US equities ditched at fastest rate ever

Bearish move prompted by worries over the global economy

New York City skyline with urban skyscrapers at sunset, USA.

|

Fund managers cut their US equities allocations by the largest amount ever recorded, according to the Bank of America (BofA) Fund Manager Survey for March.

The other side of this particular coin was the biggest jump in cash allocations the survey has ever found, as managers chose to de-risk rather than send the money into other risk assets.

The bearish move appeared to be prompted by worries over the global economy, with BofA identifying the second biggest drop in global growth expectations among fund managers ever. The prospect of stagflation and a protracted trade ware were two concerns widely cited.

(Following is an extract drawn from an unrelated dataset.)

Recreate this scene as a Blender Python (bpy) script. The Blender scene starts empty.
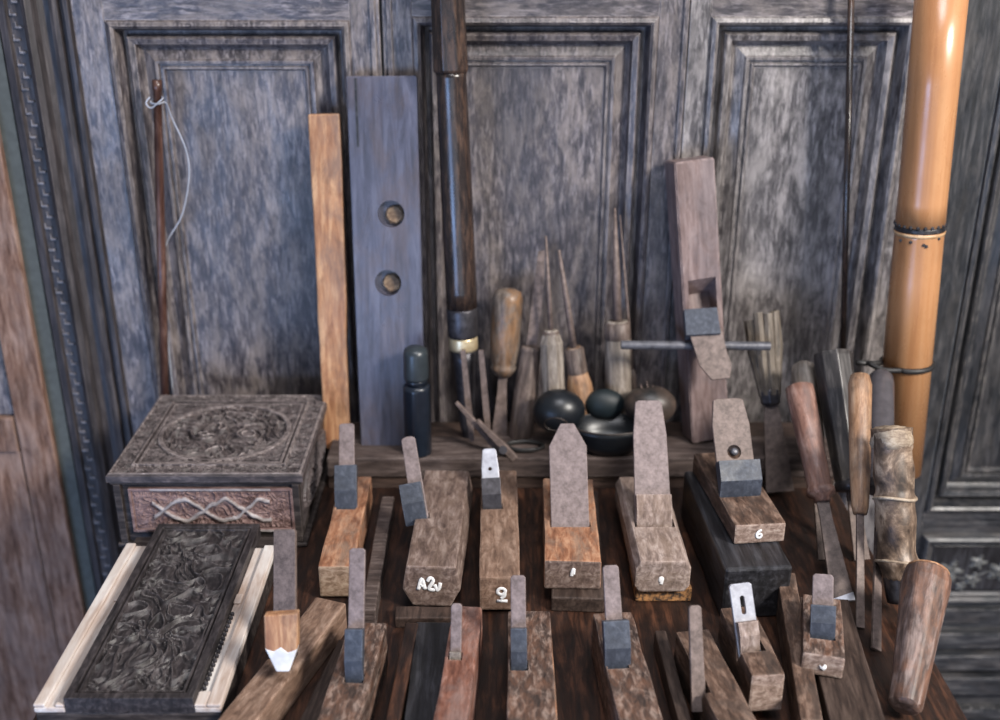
import bpy, bmesh, math, random
from mathutils import Vector, Matrix, noise
random.seed(7)
S = bpy.context.scene
C = S.collection
R = math.radians

# ------------------------------------------------------------------ camera
H = 0.65; TH = R(22.85); F = 1091.0
CT, ST = math.cos(TH), math.sin(TH)
cd = bpy.data.cameras.new('camera'); cam = bpy.data.objects.new('camera', cd); C.objects.link(cam)
cam.location = (0, 0, H); cam.rotation_euler = (R(90) - TH, 0, 0)
cd.sensor_width = 36; cd.lens = F / 1000 * 36; cd.clip_start = 0.02
cd.dof.use_dof = True; cd.dof.focus_distance = 1.04; cd.dof.aperture_fstop = 3.2
S.camera = cam

def ray(px, py):
    a = (px - 500) / F; b = (360 - py) / F
    return Vector((a, CT + b * ST, -ST + b * CT))
def at(px, py, Y):
    r = ray(px, py); return Vector((0, 0, H)) + r * (Y / r.y)
def on(px, py, z):
    r = ray(px, py); return Vector((0, 0, H)) + r * ((z - H) / r.z)
def depth(p): return p.y * CT + (H - p.z) * ST
def msize(px, p): return px * depth(p) / F

# ------------------------------------------------------------------ materials
def newmat(name):
    m = bpy.data.materials.new(name); m.use_nodes = True
    nt = m.node_tree; return m, nt, nt.nodes['Principled BSDF']
def ramp(nt, stops):
    r = nt.nodes.new('ShaderNodeValToRGB'); e = r.color_ramp.elements
    while len(e) < len(stops): e.new(0.5)
    for i, (p, c) in enumerate(stops):
        e[i].position = p; e[i].color = (*c, 1)
    return r
def lnk(nt, a, b): nt.links.new(a, b)
def math_node(nt, op, a, b=None, clamp=False):
    m = nt.nodes.new('ShaderNodeMath'); m.operation = op; m.use_clamp = clamp
    for i, v in enumerate((a, b)):
        if v is None: continue
        if isinstance(v, (int, float)): m.inputs[i].default_value = v
        else: nt.links.new(v, m.inputs[i])
    return m.outputs[0]
def wood(name, dark, mid, light, axis='z', grain=60, ratio=14, rough=.55, bump=.35, spec=.5, patch=None, patch_scale=6, patch_amt=.5, contrast=.18, coat=0, wear_glint=.55, blot=.55, fine=2.6, wear_glintc=None, large=.25):
    m, nt, b = newmat(name)
    tc = nt.nodes.new('ShaderNodeTexCoord')
    def nz(sc, rt, off, detail=8, dist=.5, rgh=.68):
        mp = nt.nodes.new('ShaderNodeMapping'); q = [sc] * 3; q['xyz'.index(axis)] = sc / rt
        mp.inputs['Scale'].default_value = q; mp.inputs['Location'].default_value = off
        lnk(nt, tc.outputs['Object'], mp.inputs['Vector'])
        n = nt.nodes.new('ShaderNodeTexNoise'); n.inputs['Scale'].default_value = 1; n.inputs['Detail'].default_value = detail
        n.inputs['Roughness'].default_value = rgh; n.inputs['Distortion'].default_value = dist
        lnk(nt, mp.outputs[0], n.inputs['Vector']); return n.outputs['Fac']
    g = nz(grain * fine, ratio * .75, (0, 0, 0))
    contrast *= .8
    r = ramp(nt, [(.5 - contrast, dark), (.5, mid), (.5 + contrast, light)])
    lnk(nt, g, r.inputs['Fac']); col = r.outputs['Color']
    def mix(f, c2, mode='MIX'):
        nonlocal col
        mx = nt.nodes.new('ShaderNodeMix'); mx.data_type = 'RGBA'; mx.blend_type = mode
        lnk(nt, f, mx.inputs[0]); lnk(nt, col, mx.inputs[6]); mx.inputs[7].default_value = (*c2, 1); col = mx.outputs[2]
    def rng(f, a, b_, amt):
        mr = nt.nodes.new('ShaderNodeMapRange'); mr.inputs[1].default_value = a; mr.inputs[2].default_value = b_; mr.inputs[4].default_value = amt
        lnk(nt, f, mr.inputs[0]); return mr.outputs[0]
    if patch: mix(rng(nz(patch_scale * 1.8, 2.5, (3.1, 1.7, .4), 7, .4, .7), .45, .62, patch_amt), patch)
    if blot:
        d2 = tuple(v * .55 for v in dark)
        mix(rng(nz(patch_scale * 2.6 + 18, 2.2, (7.7, 2.1, 5.5), 7, .8, .75), .50, .68, blot), d2)
    if large:
        mix(rng(nz(7 if large > .3 else 16, 1.8, (4.4, .3, 6.1), 3, .6, .55), .46, .64, large), tuple(v * .8 for v in dark))
    if wear_glint:  # paler worn edges; on the dark door they also paint lit ridges
        bv = nt.nodes.new('ShaderNodeBevel'); bv.samples = 4; bv.inputs['Radius'].default_value = .0022
        ge = nt.nodes.new('ShaderNodeNewGeometry')
        dt = nt.nodes.new('ShaderNodeVectorMath'); dt.operation = 'DOT_PRODUCT'
        lnk(nt, bv.outputs[0], dt.inputs[0]); lnk(nt, ge.outputs['Normal'], dt.inputs[1])
        e = rng(math_node(nt, 'SUBTRACT', 1, dt.outputs['Value']), .01, .14, 1)
        k = rng(nz(120, 2, (1, 8, 2), 4, .2), .42, .60, wear_glint)
        lt = wear_glintc or tuple(min(.8, v * 1.5 + .03) for v in light)
        mix(math_node(nt, 'MULTIPLY', e, k), lt)
    lnk(nt, col, b.inputs['Base Color'])
    b.inputs['Roughness'].default_value = rough
    mrr = nt.nodes.new('ShaderNodeMapRange'); mrr.inputs[1].default_value = .3; mrr.inputs[2].default_value = .7
    mrr.inputs[3].default_value = rough * .75; mrr.inputs[4].default_value = min(1, rough * 1.3)
    lnk(nt, nz(40, 3, (2, 2, 9), 5), mrr.inputs[0]); lnk(nt, mrr.outputs[0], b.inputs['Roughness'])
    b.inputs['Specular IOR Level'].default_value = spec
    if coat: b.inputs['Coat Weight'].default_value = coat; b.inputs['Coat Roughness'].default_value = .2
    bp = nt.nodes.new('ShaderNodeBump'); bp.inputs['Strength'].default_value = bump; bp.inputs['Distance'].default_value = .0009
    lnk(nt, g, bp.inputs['Height']); lnk(nt, bp.outputs[0], b.inputs['Normal'])
    return m
def metal(name, c1, c2, scale=60, rough=.55, metallic=.4, bump=.3, contrast=.15):
    m, nt, b = newmat(name)
    tc = nt.nodes.new('ShaderNodeTexCoord')
    n = nt.nodes.new('ShaderNodeTexNoise'); n.inputs['Scale'].default_value = scale; n.inputs['Detail'].default_value = 9
    n.inputs['Roughness'].default_value = .7
    lnk(nt, tc.outputs['Object'], n.inputs['Vector'])
    r = ramp(nt, [(.5 - contrast, c1), (.5 + contrast, c2)]); lnk(nt, n.outputs['Fac'], r.inputs['Fac'])
    lnk(nt, r.outputs['Color'], b.inputs['Base Color'])
    b.inputs['Roughness'].default_value = rough; b.inputs['Metallic'].default_value = metallic
    bp = nt.nodes.new('ShaderNodeBump'); bp.inputs['Strength'].default_value = bump; bp.inputs['Distance'].default_value = .0008
    lnk(nt, n.outputs['Fac'], bp.inputs['Height']); lnk(nt, bp.outputs[0], b.inputs['Normal'])
    return m
def plain(name, c, rough=.5, metallic=0, spec=.5):
    m, nt, b = newmat(name); b.inputs['Base Color'].default_value = (*c, 1)
    tc = nt.nodes.new('ShaderNodeTexCoord')
    n = nt.nodes.new('ShaderNodeTexNoise'); n.inputs['Scale'].default_value = 90; n.inputs['Detail'].default_value = 4
    lnk(nt, tc.outputs['Object'], n.inputs['Vector'])
    r = ramp(nt, [(.35, tuple(v * .85 for v in c)), (.65, tuple(min(1, v * 1.12) for v in c))])
    lnk(nt, n.outputs['Fac'], r.inputs['Fac']); lnk(nt, r.outputs['Color'], b.inputs['Base Color'])
    b.inputs['Roughness'].default_value = rough; b.inputs['Metallic'].default_value = metallic
    b.inputs['Specular IOR Level'].default_value = spec
    return m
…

Average cash allocations rose from 3.5% to 4.1% over the quarter, driven in large part by a sell-off of US tech stocks.

Eurozone stocks bucked the trend with some money finding its way into the asset classes to lift allocations to the highest since July 2021.

See also: FCA scrapping ‘name and shame’ public interest enforcement test

Consumer staples also saw inflows, reaching the highest level in 18 months, and bank stocks benefited too. The survey also found the biggest rotation to high versus low dividend stocks on record.

Looking forward, fund managers said the S&P 500 needs ‘trade war concerns to unwind’ to return to above 6,000 points.

Managers indicated a recession in the US could take the S&P 500 below 5,000 points before better performance returns.